China's worries over the subprime debacle are contributing to delays in allowing individual mainland citizens to buy shares on the Hong Kong stock market, the head of the self-governing territory's central bank said on Tuesday.
"The subprime mortgage crisis and the situations of stock markets in Europe and the US were making [Chinese] leaders worried," Joseph Yam, chief executive of the Hong Kong Monetary Authority, told the territory's legislative council.
"If you were a leader, you would probably be concerned too. What if you allowed something to happen and then those problems went to China? That's why you have to be careful," said Mr Yam.
Beijing announced the go-ahead for the so-called "through train" scheme on August 20, during a period of subprime turmoil on the Hong Kong stock market. The announcement triggered a dramatic turnround for the Hang Seng index, which rallied by 55 per cent over the following six weeks.
However, Wen Jiabao, China's prime minister, said on November 3 that the government needed more time to assess the risks of the scheme.

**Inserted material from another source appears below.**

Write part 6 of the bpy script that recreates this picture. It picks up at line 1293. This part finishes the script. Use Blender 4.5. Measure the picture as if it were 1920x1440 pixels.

Since then plans have stalled and worries about the US economy have sent the Hang Seng back near to its levels in August.
The through train would take funds away from mainland China's overheated stock markets. But mainland shares have weakened considerably in recent weeks, succumbing to the latest wave of subprime turmoil, aggravated by the economic effects of severe winter weather.
Chris Ruffle, a senior fund manager at Martin Currie Investment Management in Shanghai, said that the appetite for investment in Hong Kong was limited, given the fall in mainland stock markets over the past week. Shanghai dropped 7.2 per cent on Monday alone.
"The through train never seemed to me to be a good idea," said Mr Ruffle. He said the existing qualified domestic institutional investor (QDII) scheme, which allows limited and controlled access to the Hong Kong market, was more attractive to the authorities in Beijing.